Familiar themes that we need to echo today -

- A call to intellect
- A choice given to the nation openly and not coated in lies and false information
- The entire country must support the challenge that lies before us
- A challenge that promises if not an answer to all that is wrong at least a future in which we can say we tried, and in trying we gained knowledge, which is never the least that we can attain.

"Finally, if we are to win the battle that is now going on around the world between freedom and tyranny...time for this nation to take a clearly leading role in space achievement, which in many ways may hold the key to our future on earth.

...For while we cannot guarantee that we shall one day be first, we can guarantee that any failure to make this effort will make us last... But this is not merely a race. Space is open to us now; and our eagerness to share its meaning is not governed by the efforts of others. We go into space because whatever mankind must undertake, free men must fully share.

...But in a very real sense, it will not be one man going to the moon--if we make this judgment affirmatively, it will be an entire nation.

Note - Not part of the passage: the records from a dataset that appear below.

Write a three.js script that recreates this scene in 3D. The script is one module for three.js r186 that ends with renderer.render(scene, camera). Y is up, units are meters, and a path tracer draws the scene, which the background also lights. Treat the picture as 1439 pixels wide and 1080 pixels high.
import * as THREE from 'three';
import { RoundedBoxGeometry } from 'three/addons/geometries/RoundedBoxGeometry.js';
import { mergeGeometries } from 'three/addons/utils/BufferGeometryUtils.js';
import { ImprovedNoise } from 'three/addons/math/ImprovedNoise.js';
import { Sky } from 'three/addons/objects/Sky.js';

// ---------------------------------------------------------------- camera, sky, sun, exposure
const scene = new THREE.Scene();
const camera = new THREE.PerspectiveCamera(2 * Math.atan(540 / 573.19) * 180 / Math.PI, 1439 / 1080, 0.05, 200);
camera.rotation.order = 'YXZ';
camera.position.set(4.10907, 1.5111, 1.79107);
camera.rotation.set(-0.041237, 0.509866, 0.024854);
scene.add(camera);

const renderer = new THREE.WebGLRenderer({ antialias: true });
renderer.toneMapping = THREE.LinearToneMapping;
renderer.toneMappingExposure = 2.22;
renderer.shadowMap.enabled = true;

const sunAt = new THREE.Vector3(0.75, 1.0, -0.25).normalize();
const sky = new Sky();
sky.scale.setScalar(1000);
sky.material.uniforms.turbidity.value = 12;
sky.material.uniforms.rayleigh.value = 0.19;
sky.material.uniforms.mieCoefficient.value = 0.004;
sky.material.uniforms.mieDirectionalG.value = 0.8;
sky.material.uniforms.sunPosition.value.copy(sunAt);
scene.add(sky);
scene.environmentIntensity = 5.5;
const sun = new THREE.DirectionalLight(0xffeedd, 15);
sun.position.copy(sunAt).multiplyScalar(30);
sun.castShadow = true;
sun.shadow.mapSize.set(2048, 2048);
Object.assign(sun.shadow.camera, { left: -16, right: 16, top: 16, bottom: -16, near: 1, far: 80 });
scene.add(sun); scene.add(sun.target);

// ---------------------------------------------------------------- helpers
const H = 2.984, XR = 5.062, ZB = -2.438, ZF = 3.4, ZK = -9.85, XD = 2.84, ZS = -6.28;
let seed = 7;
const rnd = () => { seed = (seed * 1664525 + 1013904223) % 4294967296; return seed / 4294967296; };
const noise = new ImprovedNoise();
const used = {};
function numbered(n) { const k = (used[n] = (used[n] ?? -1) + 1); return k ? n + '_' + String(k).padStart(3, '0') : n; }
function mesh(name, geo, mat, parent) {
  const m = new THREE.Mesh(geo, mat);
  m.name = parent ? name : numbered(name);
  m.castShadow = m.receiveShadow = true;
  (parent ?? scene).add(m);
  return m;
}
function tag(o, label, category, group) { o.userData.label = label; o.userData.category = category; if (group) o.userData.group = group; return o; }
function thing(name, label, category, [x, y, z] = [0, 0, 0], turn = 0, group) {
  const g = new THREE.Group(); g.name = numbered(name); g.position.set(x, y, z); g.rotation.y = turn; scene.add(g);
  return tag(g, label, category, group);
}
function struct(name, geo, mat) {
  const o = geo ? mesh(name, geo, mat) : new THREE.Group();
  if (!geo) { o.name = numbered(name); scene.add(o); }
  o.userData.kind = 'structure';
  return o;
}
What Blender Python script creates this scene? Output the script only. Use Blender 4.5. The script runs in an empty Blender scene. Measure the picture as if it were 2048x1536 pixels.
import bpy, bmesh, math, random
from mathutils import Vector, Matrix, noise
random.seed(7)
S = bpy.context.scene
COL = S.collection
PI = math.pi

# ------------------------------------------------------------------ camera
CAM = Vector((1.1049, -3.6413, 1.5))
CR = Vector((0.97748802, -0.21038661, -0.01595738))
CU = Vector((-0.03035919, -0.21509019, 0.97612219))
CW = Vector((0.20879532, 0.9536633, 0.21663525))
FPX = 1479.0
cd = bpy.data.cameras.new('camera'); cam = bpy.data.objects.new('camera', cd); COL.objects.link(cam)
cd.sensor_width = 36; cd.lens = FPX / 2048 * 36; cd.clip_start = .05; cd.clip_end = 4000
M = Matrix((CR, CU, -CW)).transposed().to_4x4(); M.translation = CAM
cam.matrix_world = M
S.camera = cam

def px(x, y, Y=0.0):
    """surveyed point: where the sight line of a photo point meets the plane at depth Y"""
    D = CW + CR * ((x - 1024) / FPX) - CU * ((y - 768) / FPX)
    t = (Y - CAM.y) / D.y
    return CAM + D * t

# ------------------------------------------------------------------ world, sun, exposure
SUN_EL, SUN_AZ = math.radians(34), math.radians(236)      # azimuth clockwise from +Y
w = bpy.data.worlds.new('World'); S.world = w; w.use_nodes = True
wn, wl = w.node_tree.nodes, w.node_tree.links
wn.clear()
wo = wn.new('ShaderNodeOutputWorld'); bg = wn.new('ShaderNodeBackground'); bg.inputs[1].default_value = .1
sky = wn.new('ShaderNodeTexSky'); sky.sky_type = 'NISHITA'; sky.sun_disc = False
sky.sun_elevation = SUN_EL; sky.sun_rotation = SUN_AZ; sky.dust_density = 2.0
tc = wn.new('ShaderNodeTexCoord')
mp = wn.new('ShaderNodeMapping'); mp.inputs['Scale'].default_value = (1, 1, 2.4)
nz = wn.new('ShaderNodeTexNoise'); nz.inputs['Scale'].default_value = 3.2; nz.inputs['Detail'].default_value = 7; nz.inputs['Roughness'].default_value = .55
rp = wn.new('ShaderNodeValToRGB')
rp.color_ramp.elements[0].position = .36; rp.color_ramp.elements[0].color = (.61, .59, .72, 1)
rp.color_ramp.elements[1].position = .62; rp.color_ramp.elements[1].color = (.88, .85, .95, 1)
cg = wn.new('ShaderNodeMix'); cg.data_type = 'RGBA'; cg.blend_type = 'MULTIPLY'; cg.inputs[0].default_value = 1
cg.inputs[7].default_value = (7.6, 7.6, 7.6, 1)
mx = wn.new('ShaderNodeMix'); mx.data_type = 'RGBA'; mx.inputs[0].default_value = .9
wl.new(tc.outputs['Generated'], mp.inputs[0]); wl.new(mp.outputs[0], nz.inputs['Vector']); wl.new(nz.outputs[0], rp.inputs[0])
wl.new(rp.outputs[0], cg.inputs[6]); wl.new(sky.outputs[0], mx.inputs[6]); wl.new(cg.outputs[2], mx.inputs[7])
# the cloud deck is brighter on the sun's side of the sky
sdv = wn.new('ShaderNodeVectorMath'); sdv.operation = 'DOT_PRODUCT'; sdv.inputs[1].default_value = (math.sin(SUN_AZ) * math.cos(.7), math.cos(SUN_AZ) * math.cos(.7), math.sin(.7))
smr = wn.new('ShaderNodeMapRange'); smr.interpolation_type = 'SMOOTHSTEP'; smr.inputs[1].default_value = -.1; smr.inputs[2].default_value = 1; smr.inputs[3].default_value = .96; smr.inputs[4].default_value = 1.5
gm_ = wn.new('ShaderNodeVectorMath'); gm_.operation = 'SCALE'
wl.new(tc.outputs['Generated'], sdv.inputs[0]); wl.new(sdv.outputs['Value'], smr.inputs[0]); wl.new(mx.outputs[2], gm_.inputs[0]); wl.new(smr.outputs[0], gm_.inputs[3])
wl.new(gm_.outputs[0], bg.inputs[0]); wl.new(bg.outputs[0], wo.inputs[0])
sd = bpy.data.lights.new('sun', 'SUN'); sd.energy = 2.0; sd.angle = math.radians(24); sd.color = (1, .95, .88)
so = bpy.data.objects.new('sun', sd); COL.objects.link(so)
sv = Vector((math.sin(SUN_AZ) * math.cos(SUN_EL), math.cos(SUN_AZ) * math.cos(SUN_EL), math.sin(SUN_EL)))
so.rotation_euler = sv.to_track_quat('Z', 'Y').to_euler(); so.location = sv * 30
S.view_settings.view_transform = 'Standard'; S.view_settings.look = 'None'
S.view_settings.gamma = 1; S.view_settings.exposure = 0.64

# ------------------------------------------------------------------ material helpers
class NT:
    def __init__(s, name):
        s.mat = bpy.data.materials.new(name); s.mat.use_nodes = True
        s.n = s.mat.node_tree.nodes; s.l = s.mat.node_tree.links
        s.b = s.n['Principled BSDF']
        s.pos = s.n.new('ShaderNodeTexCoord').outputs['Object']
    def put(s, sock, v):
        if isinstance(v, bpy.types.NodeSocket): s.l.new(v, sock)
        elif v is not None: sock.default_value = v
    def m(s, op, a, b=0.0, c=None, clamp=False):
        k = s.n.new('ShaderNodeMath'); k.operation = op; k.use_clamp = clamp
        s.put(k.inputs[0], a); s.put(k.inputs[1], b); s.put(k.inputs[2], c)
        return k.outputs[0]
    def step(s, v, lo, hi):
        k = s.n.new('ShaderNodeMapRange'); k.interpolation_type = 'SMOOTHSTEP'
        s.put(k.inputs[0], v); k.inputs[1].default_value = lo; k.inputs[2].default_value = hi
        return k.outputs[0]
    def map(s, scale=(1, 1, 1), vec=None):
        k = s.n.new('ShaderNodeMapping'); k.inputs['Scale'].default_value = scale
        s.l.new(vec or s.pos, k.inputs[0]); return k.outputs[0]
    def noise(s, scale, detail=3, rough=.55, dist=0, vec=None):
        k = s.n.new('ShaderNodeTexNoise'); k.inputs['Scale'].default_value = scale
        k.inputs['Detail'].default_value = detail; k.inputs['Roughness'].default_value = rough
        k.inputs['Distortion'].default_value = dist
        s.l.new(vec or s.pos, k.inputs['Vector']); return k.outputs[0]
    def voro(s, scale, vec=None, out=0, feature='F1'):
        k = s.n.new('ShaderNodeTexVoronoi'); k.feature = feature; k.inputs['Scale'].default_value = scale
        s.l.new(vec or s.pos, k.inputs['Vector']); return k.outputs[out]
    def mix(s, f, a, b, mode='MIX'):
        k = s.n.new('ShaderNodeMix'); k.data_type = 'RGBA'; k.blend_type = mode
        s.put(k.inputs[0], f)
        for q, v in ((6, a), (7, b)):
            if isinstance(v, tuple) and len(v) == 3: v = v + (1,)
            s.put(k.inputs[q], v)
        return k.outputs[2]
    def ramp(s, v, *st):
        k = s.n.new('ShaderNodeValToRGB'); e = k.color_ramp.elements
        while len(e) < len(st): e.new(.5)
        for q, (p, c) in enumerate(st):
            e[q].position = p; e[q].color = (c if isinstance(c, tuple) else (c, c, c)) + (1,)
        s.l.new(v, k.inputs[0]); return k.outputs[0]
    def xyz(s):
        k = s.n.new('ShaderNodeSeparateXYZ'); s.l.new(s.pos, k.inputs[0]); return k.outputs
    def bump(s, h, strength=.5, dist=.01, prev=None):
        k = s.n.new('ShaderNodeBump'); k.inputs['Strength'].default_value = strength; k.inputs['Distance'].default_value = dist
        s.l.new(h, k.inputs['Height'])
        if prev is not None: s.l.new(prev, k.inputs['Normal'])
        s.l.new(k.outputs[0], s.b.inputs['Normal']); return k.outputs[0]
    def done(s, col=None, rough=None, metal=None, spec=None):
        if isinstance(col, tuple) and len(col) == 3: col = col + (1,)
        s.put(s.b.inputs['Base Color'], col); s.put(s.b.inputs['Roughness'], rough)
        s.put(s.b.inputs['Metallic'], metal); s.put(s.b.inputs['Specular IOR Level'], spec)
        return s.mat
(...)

For all of us must work to put him there.

...This gives promise of some day providing a means for even more exciting and ambitious exploration of space, perhaps beyond the moon, perhaps to the very end of the solar system itself.

...I believe we should go to the moon. But I think every citizen of this country as well as the Members of the Congress should consider the matter carefully in making their judgment, to which we have given attention over many weeks and months, because it is a heavy burden, and there is no sense in agreeing or desiring that the United States take an affirmative position in outer space, unless we are prepared to do the work and bear the burdens to make it successful. If we are not, we should decide today and this year.

This decision demands a major national commitment of scientific and technical manpower, materiel and facilities, and the possibility of their diversion from other important activities where they are already thinly spread. It means a degree of dedication, organization and discipline which have not always characterized our research and development efforts. It means we cannot afford undue work stoppages, inflated costs of material or talent, wasteful interagency rivalries, or a high turnover of key personnel."